Scripts that build scenes:
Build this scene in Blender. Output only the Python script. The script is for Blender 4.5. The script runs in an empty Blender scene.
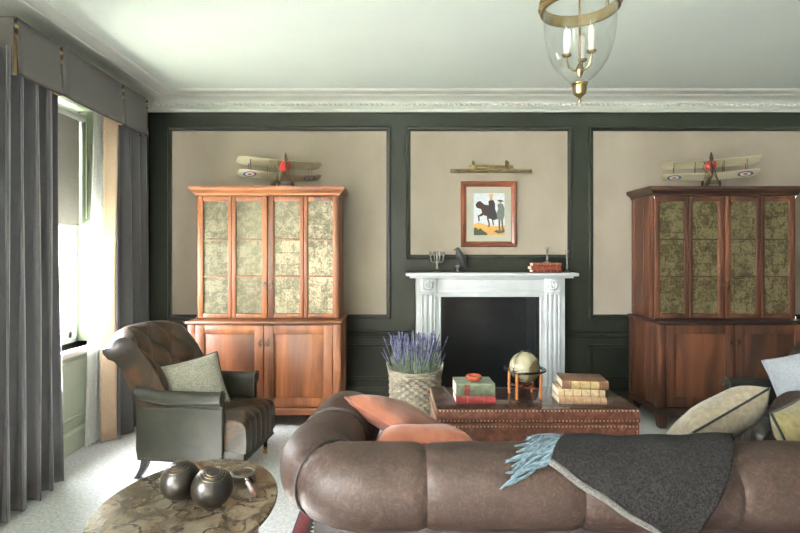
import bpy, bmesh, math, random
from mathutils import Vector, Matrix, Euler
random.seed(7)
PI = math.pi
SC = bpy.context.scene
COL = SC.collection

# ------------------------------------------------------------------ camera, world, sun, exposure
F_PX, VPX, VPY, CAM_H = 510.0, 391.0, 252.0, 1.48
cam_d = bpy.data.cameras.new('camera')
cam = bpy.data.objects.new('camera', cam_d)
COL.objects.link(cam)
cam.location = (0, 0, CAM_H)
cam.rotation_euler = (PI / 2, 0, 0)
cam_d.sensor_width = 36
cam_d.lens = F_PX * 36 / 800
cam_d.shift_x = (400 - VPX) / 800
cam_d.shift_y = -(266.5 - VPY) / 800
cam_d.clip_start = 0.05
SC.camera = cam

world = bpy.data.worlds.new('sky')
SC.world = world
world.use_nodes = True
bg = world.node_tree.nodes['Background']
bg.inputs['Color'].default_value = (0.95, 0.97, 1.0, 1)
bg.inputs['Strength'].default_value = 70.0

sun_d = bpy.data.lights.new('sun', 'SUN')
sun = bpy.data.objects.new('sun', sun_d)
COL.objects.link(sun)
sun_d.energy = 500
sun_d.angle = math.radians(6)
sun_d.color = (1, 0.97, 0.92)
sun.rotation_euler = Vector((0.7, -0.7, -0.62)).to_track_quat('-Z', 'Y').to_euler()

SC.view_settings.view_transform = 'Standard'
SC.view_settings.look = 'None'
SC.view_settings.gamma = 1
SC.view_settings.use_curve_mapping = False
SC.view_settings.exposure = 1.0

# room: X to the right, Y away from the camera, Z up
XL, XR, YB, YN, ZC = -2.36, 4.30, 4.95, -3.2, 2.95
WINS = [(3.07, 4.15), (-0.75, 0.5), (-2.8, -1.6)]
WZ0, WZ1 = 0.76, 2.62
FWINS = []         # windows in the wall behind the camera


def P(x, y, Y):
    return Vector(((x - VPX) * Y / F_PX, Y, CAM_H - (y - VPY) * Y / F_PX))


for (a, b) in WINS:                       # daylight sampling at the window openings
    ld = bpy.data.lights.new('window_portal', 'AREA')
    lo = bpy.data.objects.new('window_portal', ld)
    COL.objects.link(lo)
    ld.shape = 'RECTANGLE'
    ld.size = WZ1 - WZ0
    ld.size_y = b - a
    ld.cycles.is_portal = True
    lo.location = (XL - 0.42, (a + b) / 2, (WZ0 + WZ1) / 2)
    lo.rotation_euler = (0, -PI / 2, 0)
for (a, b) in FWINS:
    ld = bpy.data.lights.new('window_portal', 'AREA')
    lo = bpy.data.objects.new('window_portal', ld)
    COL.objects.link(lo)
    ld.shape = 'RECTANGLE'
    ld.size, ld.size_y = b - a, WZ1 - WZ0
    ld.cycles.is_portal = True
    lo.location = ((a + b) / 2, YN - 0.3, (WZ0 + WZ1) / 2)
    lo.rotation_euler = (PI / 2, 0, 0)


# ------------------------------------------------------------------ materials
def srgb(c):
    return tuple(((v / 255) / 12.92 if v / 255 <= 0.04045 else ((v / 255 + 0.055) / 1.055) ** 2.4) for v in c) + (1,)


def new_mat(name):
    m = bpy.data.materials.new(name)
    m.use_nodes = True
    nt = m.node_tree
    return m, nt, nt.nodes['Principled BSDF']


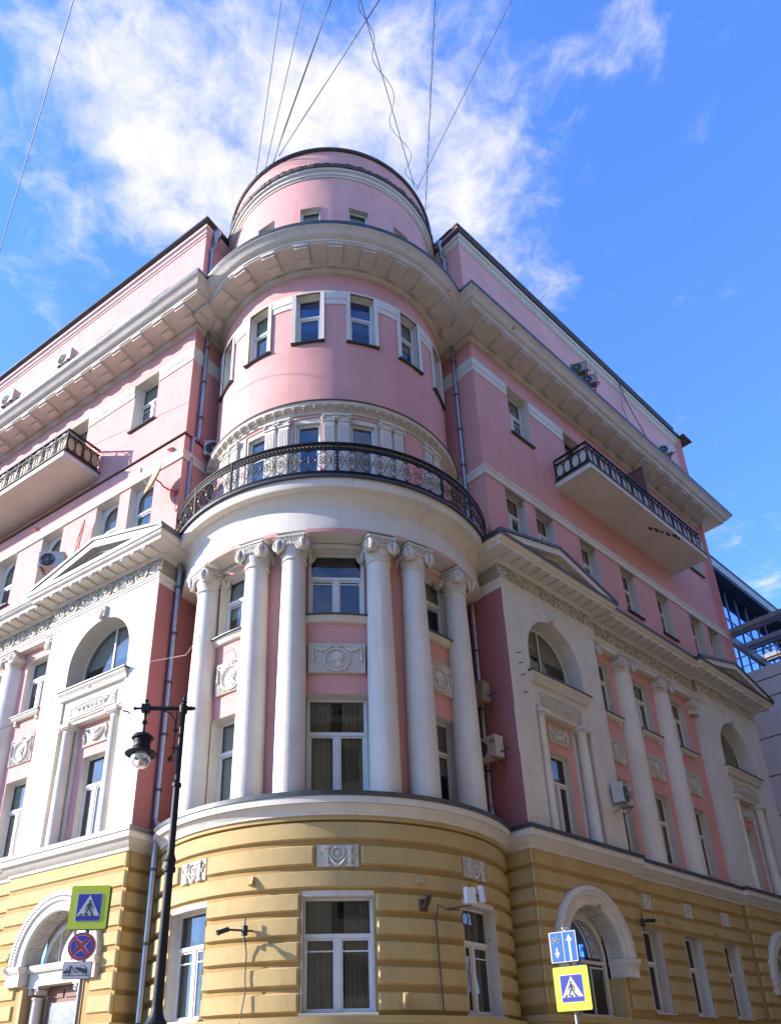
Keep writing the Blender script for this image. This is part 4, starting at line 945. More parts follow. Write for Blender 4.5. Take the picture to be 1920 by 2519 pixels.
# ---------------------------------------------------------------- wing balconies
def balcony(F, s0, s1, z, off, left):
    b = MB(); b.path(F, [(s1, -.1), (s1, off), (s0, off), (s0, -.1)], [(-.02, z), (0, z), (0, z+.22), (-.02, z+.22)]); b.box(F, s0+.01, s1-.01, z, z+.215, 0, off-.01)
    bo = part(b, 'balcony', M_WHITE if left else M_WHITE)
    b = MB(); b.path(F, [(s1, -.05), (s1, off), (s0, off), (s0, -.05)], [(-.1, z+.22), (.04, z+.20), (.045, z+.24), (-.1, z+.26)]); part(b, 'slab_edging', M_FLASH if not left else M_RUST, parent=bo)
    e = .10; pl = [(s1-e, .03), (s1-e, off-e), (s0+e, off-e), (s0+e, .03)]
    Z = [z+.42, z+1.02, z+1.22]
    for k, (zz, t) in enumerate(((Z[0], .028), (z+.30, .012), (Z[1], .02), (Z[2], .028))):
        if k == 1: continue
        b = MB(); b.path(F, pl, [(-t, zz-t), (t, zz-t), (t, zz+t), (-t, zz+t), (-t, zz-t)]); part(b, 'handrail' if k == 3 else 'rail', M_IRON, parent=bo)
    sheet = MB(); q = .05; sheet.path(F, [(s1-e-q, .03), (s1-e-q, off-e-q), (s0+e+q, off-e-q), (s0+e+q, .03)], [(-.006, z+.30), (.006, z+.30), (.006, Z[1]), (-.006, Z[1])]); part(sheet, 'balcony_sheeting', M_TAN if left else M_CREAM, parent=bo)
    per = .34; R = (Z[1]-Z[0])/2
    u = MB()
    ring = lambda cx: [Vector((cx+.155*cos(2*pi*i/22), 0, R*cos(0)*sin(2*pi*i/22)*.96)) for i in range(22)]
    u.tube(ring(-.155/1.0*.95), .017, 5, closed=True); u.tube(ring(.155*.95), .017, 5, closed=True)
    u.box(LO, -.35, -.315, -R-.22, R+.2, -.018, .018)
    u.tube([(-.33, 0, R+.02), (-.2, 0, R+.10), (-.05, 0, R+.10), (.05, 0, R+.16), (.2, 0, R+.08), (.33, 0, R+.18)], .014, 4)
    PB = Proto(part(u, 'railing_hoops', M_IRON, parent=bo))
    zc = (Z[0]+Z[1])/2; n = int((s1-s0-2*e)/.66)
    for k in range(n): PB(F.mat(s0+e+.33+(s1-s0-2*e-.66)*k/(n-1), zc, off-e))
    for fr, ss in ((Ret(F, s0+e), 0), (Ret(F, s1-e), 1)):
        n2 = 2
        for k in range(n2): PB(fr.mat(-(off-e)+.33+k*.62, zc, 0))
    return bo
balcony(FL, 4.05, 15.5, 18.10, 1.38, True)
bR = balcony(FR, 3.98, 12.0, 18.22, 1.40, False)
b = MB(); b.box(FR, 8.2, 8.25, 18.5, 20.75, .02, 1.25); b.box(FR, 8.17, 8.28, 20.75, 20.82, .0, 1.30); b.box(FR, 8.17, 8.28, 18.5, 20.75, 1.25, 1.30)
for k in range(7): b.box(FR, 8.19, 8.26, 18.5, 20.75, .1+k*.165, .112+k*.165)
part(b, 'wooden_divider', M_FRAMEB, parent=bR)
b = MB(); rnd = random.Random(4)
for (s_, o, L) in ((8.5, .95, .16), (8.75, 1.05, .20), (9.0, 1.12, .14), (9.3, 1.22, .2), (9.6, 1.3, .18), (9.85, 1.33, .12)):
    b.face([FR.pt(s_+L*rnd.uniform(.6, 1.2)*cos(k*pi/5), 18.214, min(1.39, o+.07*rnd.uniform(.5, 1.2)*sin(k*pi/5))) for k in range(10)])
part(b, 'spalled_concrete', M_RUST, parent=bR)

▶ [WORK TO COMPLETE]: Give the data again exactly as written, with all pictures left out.

▶ [EXERCISE OUTPUT]:
Build this scene in Blender. Output only the Python script. The script is for Blender 4.5. The script runs in an empty Blender scene.
import bpy, bmesh, math, random
from mathutils import Vector, Matrix, Euler
random.seed(7)
PI = math.pi
SC = bpy.context.scene
COL = SC.collection

# ------------------------------------------------------------------ camera, world, sun, exposure
F_PX, VPX, VPY, CAM_H = 510.0, 391.0, 252.0, 1.48
cam_d = bpy.data.cameras.new('camera')
cam = bpy.data.objects.new('camera', cam_d)
COL.objects.link(cam)
cam.location = (0, 0, CAM_H)
cam.rotation_euler = (PI / 2, 0, 0)
cam_d.sensor_width = 36
cam_d.lens = F_PX * 36 / 800
cam_d.shift_x = (400 - VPX) / 800
cam_d.shift_y = -(266.5 - VPY) / 800
cam_d.clip_start = 0.05
SC.camera = cam

world = bpy.data.worlds.new('sky')
SC.world = world
world.use_nodes = True
bg = world.node_tree.nodes['Background']
bg.inputs['Color'].default_value = (0.95, 0.97, 1.0, 1)
bg.inputs['Strength'].default_value = 70.0

sun_d = bpy.data.lights.new('sun', 'SUN')
sun = bpy.data.objects.new('sun', sun_d)
COL.objects.link(sun)
sun_d.energy = 500
sun_d.angle = math.radians(6)
sun_d.color = (1, 0.97, 0.92)
sun.rotation_euler = Vector((0.7, -0.7, -0.62)).to_track_quat('-Z', 'Y').to_euler()

SC.view_settings.view_transform = 'Standard'
SC.view_settings.look = 'None'
SC.view_settings.gamma = 1
SC.view_settings.use_curve_mapping = False
SC.view_settings.exposure = 1.0

# room: X to the right, Y away from the camera, Z up
XL, XR, YB, YN, ZC = -2.36, 4.30, 4.95, -3.2, 2.95
WINS = [(3.07, 4.15), (-0.75, 0.5), (-2.8, -1.6)]
WZ0, WZ1 = 0.76, 2.62
FWINS = []         # windows in the wall behind the camera


def P(x, y, Y):
    return Vector(((x - VPX) * Y / F_PX, Y, CAM_H - (y - VPY) * Y / F_PX))


for (a, b) in WINS:                       # daylight sampling at the window openings
    ld = bpy.data.lights.new('window_portal', 'AREA')
    lo = bpy.data.objects.new('window_portal', ld)
    COL.objects.link(lo)
    ld.shape = 'RECTANGLE'
    ld.size = WZ1 - WZ0
    ld.size_y = b - a
    ld.cycles.is_portal = True
    lo.location = (XL - 0.42, (a + b) / 2, (WZ0 + WZ1) / 2)
    lo.rotation_euler = (0, -PI / 2, 0)
for (a, b) in FWINS:
    ld = bpy.data.lights.new('window_portal', 'AREA')
    lo = bpy.data.objects.new('window_portal', ld)
    COL.objects.link(lo)
    ld.shape = 'RECTANGLE'
    ld.size, ld.size_y = b - a, WZ1 - WZ0
    ld.cycles.is_portal = True
    lo.location = ((a + b) / 2, YN - 0.3, (WZ0 + WZ1) / 2)
    lo.rotation_euler = (PI / 2, 0, 0)


# ------------------------------------------------------------------ materials
def srgb(c):
    return tuple(((v / 255) / 12.92 if v / 255 <= 0.04045 else ((v / 255 + 0.055) / 1.055) ** 2.4) for v in c) + (1,)


def new_mat(name):
    m = bpy.data.materials.new(name)
    m.use_nodes = True
    nt = m.node_tree
    return m, nt, nt.nodes['Principled BSDF']


Keep writing the Blender script for this image. This is part 4, starting at line 945. More parts follow. Write for Blender 4.5. Take the picture to be 1920 by 2519 pixels.
# ---------------------------------------------------------------- wing balconies
def balcony(F, s0, s1, z, off, left):
    b = MB(); b.path(F, [(s1, -.1), (s1, off), (s0, off), (s0, -.1)], [(-.02, z), (0, z), (0, z+.22), (-.02, z+.22)]); b.box(F, s0+.01, s1-.01, z, z+.215, 0, off-.01)
    bo = part(b, 'balcony', M_WHITE if left else M_WHITE)
    b = MB(); b.path(F, [(s1, -.05), (s1, off), (s0, off), (s0, -.05)], [(-.1, z+.22), (.04, z+.20), (.045, z+.24), (-.1, z+.26)]); part(b, 'slab_edging', M_FLASH if not left else M_RUST, parent=bo)
    e = .10; pl = [(s1-e, .03), (s1-e, off-e), (s0+e, off-e), (s0+e, .03)]
    Z = [z+.42, z+1.02, z+1.22]
    for k, (zz, t) in enumerate(((Z[0], .028), (z+.30, .012), (Z[1], .02), (Z[2], .028))):
        if k == 1: continue
        b = MB(); b.path(F, pl, [(-t, zz-t), (t, zz-t), (t, zz+t), (-t, zz+t), (-t, zz-t)]); part(b, 'handrail' if k == 3 else 'rail', M_IRON, parent=bo)
    sheet = MB(); q = .05; sheet.path(F, [(s1-e-q, .03), (s1-e-q, off-e-q), (s0+e+q, off-e-q), (s0+e+q, .03)], [(-.006, z+.30), (.006, z+.30), (.006, Z[1]), (-.006, Z[1])]); part(sheet, 'balcony_sheeting', M_TAN if left else M_CREAM, parent=bo)
    per = .34; R = (Z[1]-Z[0])/2
    u = MB()
    ring = lambda cx: [Vector((cx+.155*cos(2*pi*i/22), 0, R*cos(0)*sin(2*pi*i/22)*.96)) for i in range(22)]
    u.tube(ring(-.155/1.0*.95), .017, 5, closed=True); u.tube(ring(.155*.95), .017, 5, closed=True)
    u.box(LO, -.35, -.315, -R-.22, R+.2, -.018, .018)
    u.tube([(-.33, 0, R+.02), (-.2, 0, R+.10), (-.05, 0, R+.10), (.05, 0, R+.16), (.2, 0, R+.08), (.33, 0, R+.18)], .014, 4)
    PB = Proto(part(u, 'railing_hoops', M_IRON, parent=bo))
    zc = (Z[0]+Z[1])/2; n = int((s1-s0-2*e)/.66)
    for k in range(n): PB(F.mat(s0+e+.33+(s1-s0-2*e-.66)*k/(n-1), zc, off-e))
    for fr, ss in ((Ret(F, s0+e), 0), (Ret(F, s1-e), 1)):
        n2 = 2
        for k in range(n2): PB(fr.mat(-(off-e)+.33+k*.62, zc, 0))
    return bo
balcony(FL, 4.05, 15.5, 18.10, 1.38, True)
bR = balcony(FR, 3.98, 12.0, 18.22, 1.40, False)
b = MB(); b.box(FR, 8.2, 8.25, 18.5, 20.75, .02, 1.25); b.box(FR, 8.17, 8.28, 20.75, 20.82, .0, 1.30); b.box(FR, 8.17, 8.28, 18.5, 20.75, 1.25, 1.30)
for k in range(7): b.box(FR, 8.19, 8.26, 18.5, 20.75, .1+k*.165, .112+k*.165)
part(b, 'wooden_divider', M_FRAMEB, parent=bR)
b = MB(); rnd = random.Random(4)
for (s_, o, L) in ((8.5, .95, .16), (8.75, 1.05, .20), (9.0, 1.12, .14), (9.3, 1.22, .2), (9.6, 1.3, .18), (9.85, 1.33, .12)):
    b.face([FR.pt(s_+L*rnd.uniform(.6, 1.2)*cos(k*pi/5), 18.214, min(1.39, o+.07*rnd.uniform(.5, 1.2)*sin(k*pi/5))) for k in range(10)])
part(b, 'spalled_concrete', M_RUST, parent=bR)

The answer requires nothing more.